Disons-le aussi clairement : pendant plusieurs décennies, la Turquie a été soutenue par l’OTAN, tant militairement que politiquement, dans ses attaques contre le Kurdistan. Le monde est resté les bras croisés pendant que la Turquie massacrait des Kurdes, emprisonnait des dizaines de milliers de personnes pour des actes mineurs de dissidence et menait des attaques illégales et sanglantes dans tout le Kurdistan. Les alliés de l’OTAN ont continué à vendre des armes à la Turquie et ont déclaré qu’ils approuvaient les soi-disant préoccupations sécuritaires de la Turquie, tout en affirmant qu’ils défendaient la liberté et la démocratie.

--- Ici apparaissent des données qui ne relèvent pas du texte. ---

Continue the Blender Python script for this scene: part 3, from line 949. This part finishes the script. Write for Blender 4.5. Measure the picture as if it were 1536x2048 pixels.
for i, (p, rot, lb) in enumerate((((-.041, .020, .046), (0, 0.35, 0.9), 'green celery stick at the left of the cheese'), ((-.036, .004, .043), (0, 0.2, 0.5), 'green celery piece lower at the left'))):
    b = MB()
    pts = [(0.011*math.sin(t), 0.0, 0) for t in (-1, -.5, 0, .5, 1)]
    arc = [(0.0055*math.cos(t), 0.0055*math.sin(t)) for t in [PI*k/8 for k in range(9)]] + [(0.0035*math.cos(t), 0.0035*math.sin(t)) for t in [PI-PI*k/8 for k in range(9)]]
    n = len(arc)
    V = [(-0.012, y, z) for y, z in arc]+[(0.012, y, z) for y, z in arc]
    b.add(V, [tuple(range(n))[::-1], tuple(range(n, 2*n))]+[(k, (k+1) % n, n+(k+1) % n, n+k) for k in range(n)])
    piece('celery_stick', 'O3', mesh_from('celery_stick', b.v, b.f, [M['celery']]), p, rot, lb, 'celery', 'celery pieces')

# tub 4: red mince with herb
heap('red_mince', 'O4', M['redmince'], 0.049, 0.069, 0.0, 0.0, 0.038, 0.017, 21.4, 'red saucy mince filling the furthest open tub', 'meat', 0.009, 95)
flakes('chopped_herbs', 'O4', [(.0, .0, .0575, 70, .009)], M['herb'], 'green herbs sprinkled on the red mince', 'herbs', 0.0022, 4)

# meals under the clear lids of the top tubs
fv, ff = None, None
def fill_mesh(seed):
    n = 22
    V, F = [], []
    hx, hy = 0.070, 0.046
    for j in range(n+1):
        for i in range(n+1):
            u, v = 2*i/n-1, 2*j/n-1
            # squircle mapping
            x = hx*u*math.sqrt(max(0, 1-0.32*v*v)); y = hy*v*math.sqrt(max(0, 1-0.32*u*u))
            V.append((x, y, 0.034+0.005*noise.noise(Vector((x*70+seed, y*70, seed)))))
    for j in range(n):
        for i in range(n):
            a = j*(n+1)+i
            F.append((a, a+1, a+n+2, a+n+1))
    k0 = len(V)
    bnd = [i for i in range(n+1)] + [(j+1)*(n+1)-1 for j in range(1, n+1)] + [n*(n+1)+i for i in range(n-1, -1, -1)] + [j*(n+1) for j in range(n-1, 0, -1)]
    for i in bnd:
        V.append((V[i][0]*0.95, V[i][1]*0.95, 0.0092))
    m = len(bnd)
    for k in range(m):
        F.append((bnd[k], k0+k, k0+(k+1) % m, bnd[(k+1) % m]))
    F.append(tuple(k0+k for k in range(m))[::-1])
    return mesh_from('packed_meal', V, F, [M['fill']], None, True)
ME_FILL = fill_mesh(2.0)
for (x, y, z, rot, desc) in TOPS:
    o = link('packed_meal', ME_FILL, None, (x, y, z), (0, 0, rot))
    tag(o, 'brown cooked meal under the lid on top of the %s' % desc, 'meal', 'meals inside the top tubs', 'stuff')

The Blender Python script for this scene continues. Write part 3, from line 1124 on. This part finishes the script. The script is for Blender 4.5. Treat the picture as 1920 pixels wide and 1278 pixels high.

Comme si cela ne suffisait pas, les alliés de la Turquie au sein de l’OTAN et d’autres États occidentaux attaquent les Kurdes et leurs alliés en dehors du Kurdistan, au nom de la Turquie. L’État turc a constamment poussé les États occidentaux à criminaliser le Mouvement de la liberté kurde et à utiliser la législation antiterroriste pour cibler les organisations kurdes. Les États de l’OTAN qui continuent à aider la Turquie dans ses attaques contre le Mouvement pour la liberté des Kurdes criminalisent également ceux qui, à l’intérieur de leurs propres frontières, tentent d’influencer ou de critiquer cette politique étrangère. Cette répression politique a un effet énorme et dommageable sur l’organisation de la solidarité et la création d’un front populaire efficace pour résister au génocide et à la guerre au Kurdistan.
Les communautés kurdes, ainsi que les militants solidaires, sont confrontés à des raids, des arrestations, des emprisonnements et des expulsions pour leur participation à des activités politiques, à l’organisation de communautés et au lobbying diplomatique. Tout cela se produit dans le cadre de la législation antiterroriste, qui donne aux États des pouvoirs exceptionnellement larges et brutaux. Le Mouvement pour la liberté kurde appelle ces tactiques “guerre spéciale”, car elles constituent une extension cruciale de la guerre au Kurdistan. Sans cette criminalisation, les États occidentaux devraient faire face à des défis bien plus importants en ce qui concerne leur complicité dans les attaques de l’État turc.
Au cours de la dernière décennie, l’administration autonome du nord et de l’est de la Syrie a offert au monde une chance de voir à quoi peut ressembler une démocratie de base, fondée sur la libération des femmes. Elle nous a montré la possibilité de créer une alternative radicale au système dominant d’inégalité, de conflit et de patriarcat. Pour les femmes du monde entier, le Rojava est un exemple de ce que l’action anti-patriarcale organisée peut accomplir – de la création d’espaces de liberté et d’organisation collective dans les communautés, à la défaite d’ISIS sur les champs de bataille, en passant par l’inspiration et le soutien aux femmes du Kurdistan et du monde entier pour se défendre contre l’oppression. Nous pouvons voir cet impact dans les protestations et les soulèvements qui se poursuivent à travers l’Iran et le Rojhelat suite à la mort de Jina Mahsa Amini, où les femmes ont adopté le slogan Jin, jiyan, azadî, qui trouve ses racines dans le Mouvement de la Libération Kurde.
Il est nécessaire que les États occidentaux rejettent les récits sécuritaires de la Turquie et trouvent des solutions politiques qui respectent les progrès démocratiques accomplis au Rojava. Ceux d’entre nous qui vivent en Occident doivent résister à la criminalisation et se joindre à l’appel à défendre le Kurdistan. C’est la seule voie vers une paix durable.